— start of Entries shown —

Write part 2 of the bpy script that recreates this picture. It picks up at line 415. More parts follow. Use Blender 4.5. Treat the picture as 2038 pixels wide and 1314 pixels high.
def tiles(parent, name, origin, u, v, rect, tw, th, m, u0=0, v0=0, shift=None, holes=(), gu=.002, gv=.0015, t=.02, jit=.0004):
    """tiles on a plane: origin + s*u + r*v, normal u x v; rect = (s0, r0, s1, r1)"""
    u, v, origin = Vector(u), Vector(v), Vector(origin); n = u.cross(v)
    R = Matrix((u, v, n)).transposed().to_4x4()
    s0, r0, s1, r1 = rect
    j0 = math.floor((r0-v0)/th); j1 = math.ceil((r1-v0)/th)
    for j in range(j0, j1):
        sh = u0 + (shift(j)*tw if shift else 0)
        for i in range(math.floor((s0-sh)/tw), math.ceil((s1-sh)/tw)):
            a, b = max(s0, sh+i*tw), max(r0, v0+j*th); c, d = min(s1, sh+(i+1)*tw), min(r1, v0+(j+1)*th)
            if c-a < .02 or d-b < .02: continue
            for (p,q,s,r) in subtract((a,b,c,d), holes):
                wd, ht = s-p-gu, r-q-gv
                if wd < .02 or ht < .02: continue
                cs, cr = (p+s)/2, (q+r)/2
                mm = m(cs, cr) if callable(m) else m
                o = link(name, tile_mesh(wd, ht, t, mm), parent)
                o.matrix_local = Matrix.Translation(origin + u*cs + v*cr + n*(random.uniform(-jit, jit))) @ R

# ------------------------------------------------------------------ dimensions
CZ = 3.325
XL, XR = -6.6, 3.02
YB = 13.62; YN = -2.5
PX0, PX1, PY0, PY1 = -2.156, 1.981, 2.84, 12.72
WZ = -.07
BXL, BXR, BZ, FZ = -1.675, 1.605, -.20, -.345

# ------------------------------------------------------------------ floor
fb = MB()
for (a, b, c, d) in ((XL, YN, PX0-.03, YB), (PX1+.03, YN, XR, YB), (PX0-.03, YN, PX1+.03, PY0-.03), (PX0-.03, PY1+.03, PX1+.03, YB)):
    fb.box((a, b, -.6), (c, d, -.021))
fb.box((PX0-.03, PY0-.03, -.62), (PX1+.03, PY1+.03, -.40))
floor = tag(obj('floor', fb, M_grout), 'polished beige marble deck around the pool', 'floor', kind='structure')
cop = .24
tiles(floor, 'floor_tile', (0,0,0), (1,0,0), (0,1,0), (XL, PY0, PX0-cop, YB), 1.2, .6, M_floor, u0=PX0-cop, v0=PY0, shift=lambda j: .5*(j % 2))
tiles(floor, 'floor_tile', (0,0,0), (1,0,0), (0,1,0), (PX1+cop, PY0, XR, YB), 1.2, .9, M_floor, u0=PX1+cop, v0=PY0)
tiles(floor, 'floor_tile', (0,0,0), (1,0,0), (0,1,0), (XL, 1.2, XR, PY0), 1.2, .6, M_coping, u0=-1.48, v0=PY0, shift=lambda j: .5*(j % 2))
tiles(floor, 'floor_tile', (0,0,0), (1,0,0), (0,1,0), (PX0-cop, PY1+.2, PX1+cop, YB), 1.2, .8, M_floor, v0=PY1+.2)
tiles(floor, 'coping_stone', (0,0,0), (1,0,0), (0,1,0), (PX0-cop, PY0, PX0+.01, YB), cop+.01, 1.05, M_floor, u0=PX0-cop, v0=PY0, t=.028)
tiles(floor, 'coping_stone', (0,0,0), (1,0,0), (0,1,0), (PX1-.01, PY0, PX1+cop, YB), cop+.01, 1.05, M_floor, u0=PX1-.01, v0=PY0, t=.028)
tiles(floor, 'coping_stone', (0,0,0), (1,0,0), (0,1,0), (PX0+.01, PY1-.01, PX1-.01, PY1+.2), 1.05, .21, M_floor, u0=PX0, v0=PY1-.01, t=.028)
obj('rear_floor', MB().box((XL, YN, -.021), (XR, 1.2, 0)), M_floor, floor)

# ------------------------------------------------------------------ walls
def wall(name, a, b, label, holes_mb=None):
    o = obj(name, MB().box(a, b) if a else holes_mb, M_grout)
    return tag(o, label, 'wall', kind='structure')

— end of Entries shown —
— start of Entries shown —

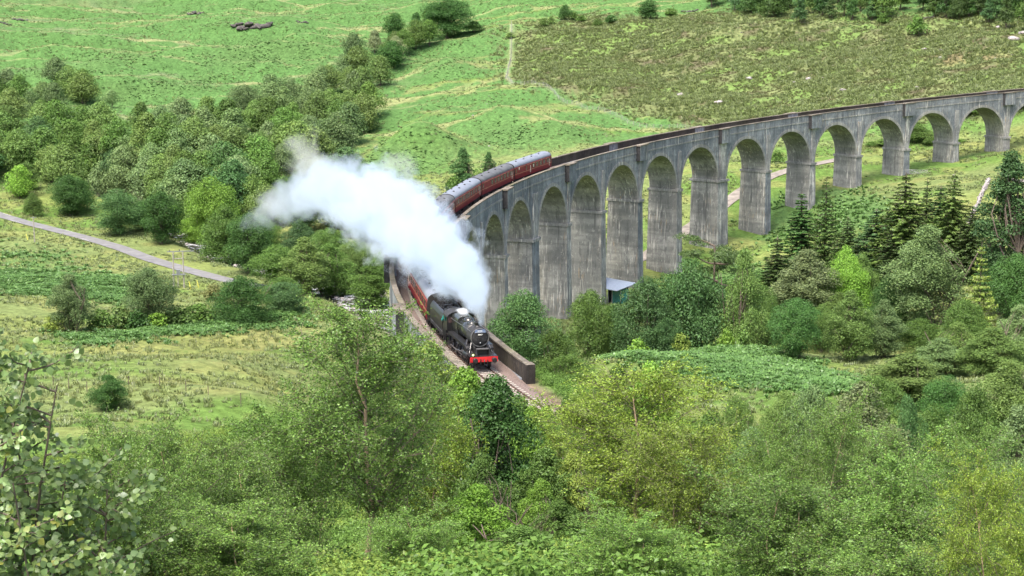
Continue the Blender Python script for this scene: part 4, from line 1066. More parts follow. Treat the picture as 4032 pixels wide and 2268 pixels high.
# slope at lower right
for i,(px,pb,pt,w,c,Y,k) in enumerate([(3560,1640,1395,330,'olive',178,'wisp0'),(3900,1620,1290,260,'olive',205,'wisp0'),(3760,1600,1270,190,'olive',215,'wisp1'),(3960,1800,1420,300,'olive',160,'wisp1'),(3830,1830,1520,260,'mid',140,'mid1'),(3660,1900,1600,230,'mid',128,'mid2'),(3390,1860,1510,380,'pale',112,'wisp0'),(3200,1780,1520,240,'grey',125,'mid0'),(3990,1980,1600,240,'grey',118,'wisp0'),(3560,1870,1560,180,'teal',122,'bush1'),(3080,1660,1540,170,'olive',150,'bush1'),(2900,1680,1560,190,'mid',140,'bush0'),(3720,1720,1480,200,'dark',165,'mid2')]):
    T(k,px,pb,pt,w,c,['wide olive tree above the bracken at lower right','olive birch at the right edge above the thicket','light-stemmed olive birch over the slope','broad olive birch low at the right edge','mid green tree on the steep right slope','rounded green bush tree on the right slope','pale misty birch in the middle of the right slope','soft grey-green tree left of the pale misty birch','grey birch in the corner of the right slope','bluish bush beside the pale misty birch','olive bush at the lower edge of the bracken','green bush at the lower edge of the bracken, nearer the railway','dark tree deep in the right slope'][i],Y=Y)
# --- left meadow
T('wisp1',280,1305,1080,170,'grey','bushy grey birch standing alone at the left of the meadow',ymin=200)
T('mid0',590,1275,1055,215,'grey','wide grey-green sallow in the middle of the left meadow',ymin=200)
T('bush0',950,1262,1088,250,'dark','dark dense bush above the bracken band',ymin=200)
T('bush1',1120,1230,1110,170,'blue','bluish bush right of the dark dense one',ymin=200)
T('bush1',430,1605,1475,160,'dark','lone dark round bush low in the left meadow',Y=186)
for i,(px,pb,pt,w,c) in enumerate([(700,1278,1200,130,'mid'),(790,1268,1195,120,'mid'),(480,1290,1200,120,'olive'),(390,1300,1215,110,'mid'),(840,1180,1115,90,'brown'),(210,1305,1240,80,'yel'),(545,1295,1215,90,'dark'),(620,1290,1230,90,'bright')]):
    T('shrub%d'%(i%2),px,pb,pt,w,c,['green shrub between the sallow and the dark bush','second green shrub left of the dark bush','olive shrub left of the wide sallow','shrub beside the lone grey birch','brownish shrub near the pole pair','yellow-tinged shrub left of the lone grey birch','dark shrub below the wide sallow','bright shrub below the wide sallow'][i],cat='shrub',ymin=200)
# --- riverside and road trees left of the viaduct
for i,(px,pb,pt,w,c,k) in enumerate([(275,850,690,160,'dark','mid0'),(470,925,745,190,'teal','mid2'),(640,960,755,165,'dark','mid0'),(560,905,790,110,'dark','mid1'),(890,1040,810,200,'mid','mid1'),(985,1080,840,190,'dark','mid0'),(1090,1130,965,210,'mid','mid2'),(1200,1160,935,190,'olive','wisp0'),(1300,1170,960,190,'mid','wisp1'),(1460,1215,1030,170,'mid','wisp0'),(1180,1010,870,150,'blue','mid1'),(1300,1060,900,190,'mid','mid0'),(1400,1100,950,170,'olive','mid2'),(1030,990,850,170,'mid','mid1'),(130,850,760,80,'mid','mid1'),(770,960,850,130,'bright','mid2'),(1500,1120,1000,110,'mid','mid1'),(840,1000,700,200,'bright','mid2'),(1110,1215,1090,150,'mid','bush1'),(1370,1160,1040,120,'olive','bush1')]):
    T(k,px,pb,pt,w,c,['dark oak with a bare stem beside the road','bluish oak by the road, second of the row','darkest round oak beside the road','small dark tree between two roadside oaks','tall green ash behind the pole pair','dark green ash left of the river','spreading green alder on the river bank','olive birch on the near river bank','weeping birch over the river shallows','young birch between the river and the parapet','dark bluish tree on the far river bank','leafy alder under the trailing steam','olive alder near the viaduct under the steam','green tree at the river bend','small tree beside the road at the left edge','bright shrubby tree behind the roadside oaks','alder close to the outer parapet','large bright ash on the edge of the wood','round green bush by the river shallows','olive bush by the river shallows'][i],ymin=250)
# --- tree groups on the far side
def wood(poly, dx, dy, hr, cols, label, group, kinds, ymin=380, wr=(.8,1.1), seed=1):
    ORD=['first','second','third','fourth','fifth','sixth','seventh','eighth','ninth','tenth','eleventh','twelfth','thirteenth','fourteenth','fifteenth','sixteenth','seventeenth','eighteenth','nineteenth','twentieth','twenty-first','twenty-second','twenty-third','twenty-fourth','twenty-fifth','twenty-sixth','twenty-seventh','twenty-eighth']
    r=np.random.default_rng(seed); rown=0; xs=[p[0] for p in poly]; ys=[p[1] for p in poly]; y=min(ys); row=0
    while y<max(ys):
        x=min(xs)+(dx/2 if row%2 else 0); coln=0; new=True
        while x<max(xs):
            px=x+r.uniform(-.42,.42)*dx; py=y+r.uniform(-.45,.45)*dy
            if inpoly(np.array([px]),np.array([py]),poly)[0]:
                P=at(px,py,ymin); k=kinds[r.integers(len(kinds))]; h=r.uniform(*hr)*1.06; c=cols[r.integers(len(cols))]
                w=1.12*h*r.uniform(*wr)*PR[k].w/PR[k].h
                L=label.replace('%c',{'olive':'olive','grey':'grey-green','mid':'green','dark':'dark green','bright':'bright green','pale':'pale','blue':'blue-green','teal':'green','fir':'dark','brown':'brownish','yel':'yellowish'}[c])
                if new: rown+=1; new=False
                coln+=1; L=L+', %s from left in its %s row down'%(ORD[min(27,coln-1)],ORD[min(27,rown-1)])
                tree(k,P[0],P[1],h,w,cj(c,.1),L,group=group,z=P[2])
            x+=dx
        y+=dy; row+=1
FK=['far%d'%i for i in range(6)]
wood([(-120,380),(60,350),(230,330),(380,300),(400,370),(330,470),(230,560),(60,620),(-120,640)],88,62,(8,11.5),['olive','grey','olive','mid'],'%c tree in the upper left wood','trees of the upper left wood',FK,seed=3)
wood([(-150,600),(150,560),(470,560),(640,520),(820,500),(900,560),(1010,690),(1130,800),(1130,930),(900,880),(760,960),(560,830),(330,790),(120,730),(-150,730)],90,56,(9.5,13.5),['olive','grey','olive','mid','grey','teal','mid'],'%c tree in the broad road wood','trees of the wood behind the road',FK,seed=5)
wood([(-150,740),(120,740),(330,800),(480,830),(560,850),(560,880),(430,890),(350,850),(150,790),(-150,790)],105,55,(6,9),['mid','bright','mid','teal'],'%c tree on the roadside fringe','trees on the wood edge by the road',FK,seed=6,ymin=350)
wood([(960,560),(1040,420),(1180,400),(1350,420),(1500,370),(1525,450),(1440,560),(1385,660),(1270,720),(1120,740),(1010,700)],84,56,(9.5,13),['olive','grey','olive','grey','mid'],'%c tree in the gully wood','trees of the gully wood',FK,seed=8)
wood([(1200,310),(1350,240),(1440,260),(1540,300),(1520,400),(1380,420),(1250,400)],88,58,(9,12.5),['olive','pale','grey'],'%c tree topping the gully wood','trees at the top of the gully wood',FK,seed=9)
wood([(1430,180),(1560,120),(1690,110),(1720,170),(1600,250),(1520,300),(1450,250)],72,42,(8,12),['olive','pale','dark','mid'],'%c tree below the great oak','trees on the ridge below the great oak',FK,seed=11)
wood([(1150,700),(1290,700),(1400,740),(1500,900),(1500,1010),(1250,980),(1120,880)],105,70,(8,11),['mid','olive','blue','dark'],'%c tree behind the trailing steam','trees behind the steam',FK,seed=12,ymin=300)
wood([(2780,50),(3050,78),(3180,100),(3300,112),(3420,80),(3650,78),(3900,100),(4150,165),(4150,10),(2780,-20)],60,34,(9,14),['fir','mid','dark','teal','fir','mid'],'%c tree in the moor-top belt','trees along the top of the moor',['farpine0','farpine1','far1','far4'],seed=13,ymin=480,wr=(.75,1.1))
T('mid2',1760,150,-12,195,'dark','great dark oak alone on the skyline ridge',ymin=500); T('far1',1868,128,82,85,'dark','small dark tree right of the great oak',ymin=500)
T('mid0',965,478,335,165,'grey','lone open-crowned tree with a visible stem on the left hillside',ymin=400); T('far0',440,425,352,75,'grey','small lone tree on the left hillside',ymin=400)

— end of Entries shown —

Write out exactly the lines from the one with "Write part 2" through the one with "BXL, BXR, BZ, FZ = -1.675, 1.605, -.20, -.345", including both, and no others.

# Exercise answer
Write part 2 of the bpy script that recreates this picture. It picks up at line 415. More parts follow. Use Blender 4.5. Treat the picture as 2038 pixels wide and 1314 pixels high.
def tiles(parent, name, origin, u, v, rect, tw, th, m, u0=0, v0=0, shift=None, holes=(), gu=.002, gv=.0015, t=.02, jit=.0004):
    """tiles on a plane: origin + s*u + r*v, normal u x v; rect = (s0, r0, s1, r1)"""
    u, v, origin = Vector(u), Vector(v), Vector(origin); n = u.cross(v)
    R = Matrix((u, v, n)).transposed().to_4x4()
    s0, r0, s1, r1 = rect
    j0 = math.floor((r0-v0)/th); j1 = math.ceil((r1-v0)/th)
    for j in range(j0, j1):
        sh = u0 + (shift(j)*tw if shift else 0)
        for i in range(math.floor((s0-sh)/tw), math.ceil((s1-sh)/tw)):
            a, b = max(s0, sh+i*tw), max(r0, v0+j*th); c, d = min(s1, sh+(i+1)*tw), min(r1, v0+(j+1)*th)
            if c-a < .02 or d-b < .02: continue
            for (p,q,s,r) in subtract((a,b,c,d), holes):
                wd, ht = s-p-gu, r-q-gv
                if wd < .02 or ht < .02: continue
                cs, cr = (p+s)/2, (q+r)/2
                mm = m(cs, cr) if callable(m) else m
                o = link(name, tile_mesh(wd, ht, t, mm), parent)
                o.matrix_local = Matrix.Translation(origin + u*cs + v*cr + n*(random.uniform(-jit, jit))) @ R

# ------------------------------------------------------------------ dimensions
CZ = 3.325
XL, XR = -6.6, 3.02
YB = 13.62; YN = -2.5
PX0, PX1, PY0, PY1 = -2.156, 1.981, 2.84, 12.72
WZ = -.07
BXL, BXR, BZ, FZ = -1.675, 1.605, -.20, -.345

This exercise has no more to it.